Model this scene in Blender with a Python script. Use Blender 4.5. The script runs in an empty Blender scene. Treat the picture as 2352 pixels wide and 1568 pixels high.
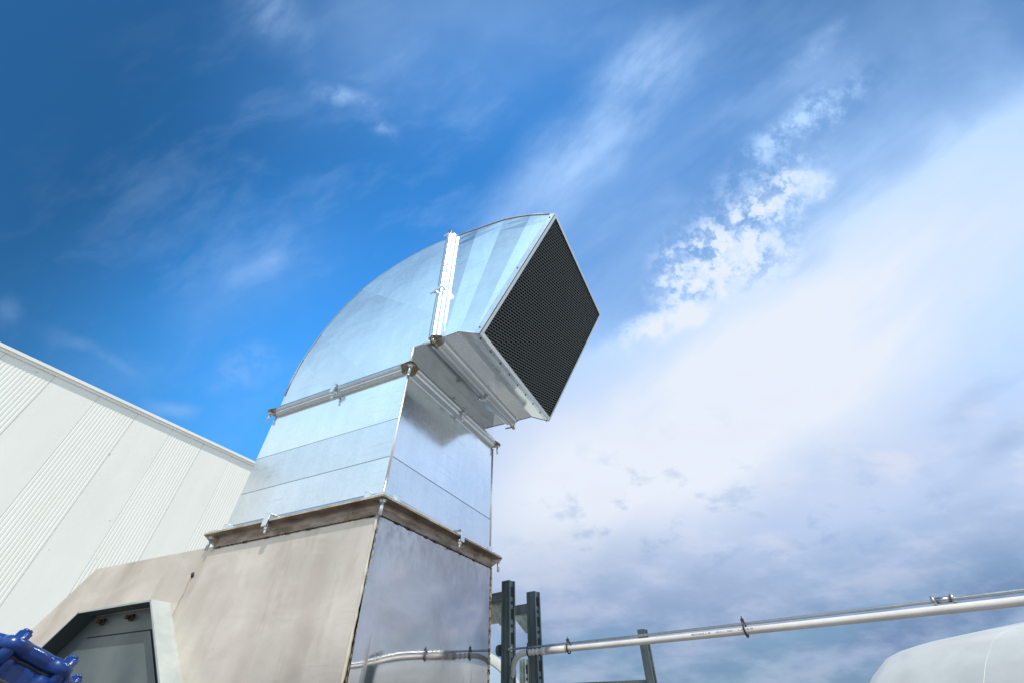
import bpy, bmesh, math, random
from mathutils import Vector, Matrix
random.seed(7)
sc = bpy.context.scene
S = 1.25            # one duct width in metres
GZ = 2.455          # the duct's lower joint stands this high above the ground
def V(x, y, z): return Vector((x*S, y*S, z*S + GZ))

# ------------------------------------------------------------------ camera
PIT, ROLL, YAW = math.radians(42.169), math.radians(-0.523), math.radians(25.604)
F = Vector((-math.sin(YAW)*math.cos(PIT), math.cos(YAW)*math.cos(PIT), math.sin(PIT)))
R0 = Vector((math.cos(YAW), math.sin(YAW), 0)); U0 = R0.cross(F)
R1 = math.cos(ROLL)*R0 + math.sin(ROLL)*U0
U1 = -math.sin(ROLL)*R0 + math.cos(ROLL)*U0
cd = bpy.data.cameras.new('camera'); cam = bpy.data.objects.new('camera', cd)
sc.collection.objects.link(cam); sc.camera = cam
cd.sensor_width = 36.0; cd.lens = 14.162; cd.clip_start = 0.02; cd.clip_end = 5000
m = Matrix.Identity(4)
for i in range(3):
    m[i][0] = R1[i]; m[i][1] = U1[i]; m[i][2] = -F[i]
m.translation = V(1.233, -1.295, -0.684)
cam.matrix_world = m

# ------------------------------------------------------------------ sun, sky
SUN = Vector((0.213, -0.474, 0.853)).normalized()
EL = math.asin(SUN.z); AZ = math.atan2(SUN.x, SUN.y)
sd = bpy.data.lights.new('sun', 'SUN'); so = bpy.data.objects.new('sun', sd)
sc.collection.objects.link(so)
sd.energy = 3.4; sd.angle = math.radians(0.5); sd.color = (1.0, 0.94, 0.86)
so.rotation_euler = SUN.to_track_quat('Z', 'Y').to_euler(); so.location = (0, 0, 30)
sc.view_settings.view_transform = 'Standard'; sc.view_settings.look = 'None'
sc.view_settings.gamma = 1; sc.view_settings.exposure = 0.6
w = bpy.data.worlds.new('World'); sc.world = w; w.use_nodes = True
NT = w.node_tree; NT.nodes.clear()

class X:
    """small node-expression helper"""
    def __init__(s, o, nt): s.o = o; s.nt = nt
    def _m(s, op, *a, clamp=False):
        n = s.nt.nodes.new('ShaderNodeMath'); n.operation = op; n.use_clamp = clamp
        for i, q in enumerate((s,) + a):
            if isinstance(q, X): s.nt.links.new(q.o, n.inputs[i])
            else: n.inputs[i].default_value = q
        return X(n.outputs[0], s.nt)
    def __add__(s, b): return s._m('ADD', b)
    def __radd__(s, b): return s._m('ADD', b)
    def __sub__(s, b): return s._m('SUBTRACT', b)
    def __rsub__(s, b): return s._m('MULTIPLY', -1.0)._m('ADD', b)
    def __mul__(s, b): return s._m('MULTIPLY', b)
    def __rmul__(s, b): return s._m('MULTIPLY', b)
    def __truediv__(s, b): return s._m('DIVIDE', b)
    def clamp(s): return s._m('ADD', 0.0, clamp=True)
    def max(s, b): return s._m('MAXIMUM', b)
    def min(s, b): return s._m('MINIMUM', b)
    def ss(s, a, b, c=0.0, d=1.0):
        n = s.nt.nodes.new('ShaderNodeMapRange'); n.interpolation_type = 'SMOOTHSTEP'
        s.nt.links.new(s.o, n.inputs[0])
        for i, q in enumerate((a, b, c, d)): n.inputs[i+1].default_value = q
        return X(n.outputs[0], s.nt)
def dot(nt, v, c):
    n = nt.nodes.new('ShaderNodeVectorMath'); n.operation = 'DOT_PRODUCT'
    nt.links.new(v.o, n.inputs[0]); n.inputs[1].default_value = c
    return X(n.outputs['Value'], nt)
def comb(nt, *a):
    n = nt.nodes.new('ShaderNodeCombineXYZ')
    for i, q in enumerate(a):
        if isinstance(q, X): nt.links.new(q.o, n.inputs[i])
        else: n.inputs[i].default_value = q
    return X(n.outputs[0], nt)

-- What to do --
Reproduce exactly the run of lines that opens the listing and closes with the line holding "cam.matrix_world = m". Pictures are excluded.

-- Expected answer --
Model this scene in Blender with a Python script. Use Blender 4.5. The script runs in an empty Blender scene. Treat the picture as 2352 pixels wide and 1568 pixels high.
import bpy, bmesh, math, random
from mathutils import Vector, Matrix
random.seed(7)
sc = bpy.context.scene
S = 1.25            # one duct width in metres
GZ = 2.455          # the duct's lower joint stands this high above the ground
def V(x, y, z): return Vector((x*S, y*S, z*S + GZ))

# ------------------------------------------------------------------ camera
PIT, ROLL, YAW = math.radians(42.169), math.radians(-0.523), math.radians(25.604)
F = Vector((-math.sin(YAW)*math.cos(PIT), math.cos(YAW)*math.cos(PIT), math.sin(PIT)))
R0 = Vector((math.cos(YAW), math.sin(YAW), 0)); U0 = R0.cross(F)
R1 = math.cos(ROLL)*R0 + math.sin(ROLL)*U0
U1 = -math.sin(ROLL)*R0 + math.cos(ROLL)*U0
cd = bpy.data.cameras.new('camera'); cam = bpy.data.objects.new('camera', cd)
sc.collection.objects.link(cam); sc.camera = cam
cd.sensor_width = 36.0; cd.lens = 14.162; cd.clip_start = 0.02; cd.clip_end = 5000
m = Matrix.Identity(4)
for i in range(3):
    m[i][0] = R1[i]; m[i][1] = U1[i]; m[i][2] = -F[i]
m.translation = V(1.233, -1.295, -0.684)
cam.matrix_world = m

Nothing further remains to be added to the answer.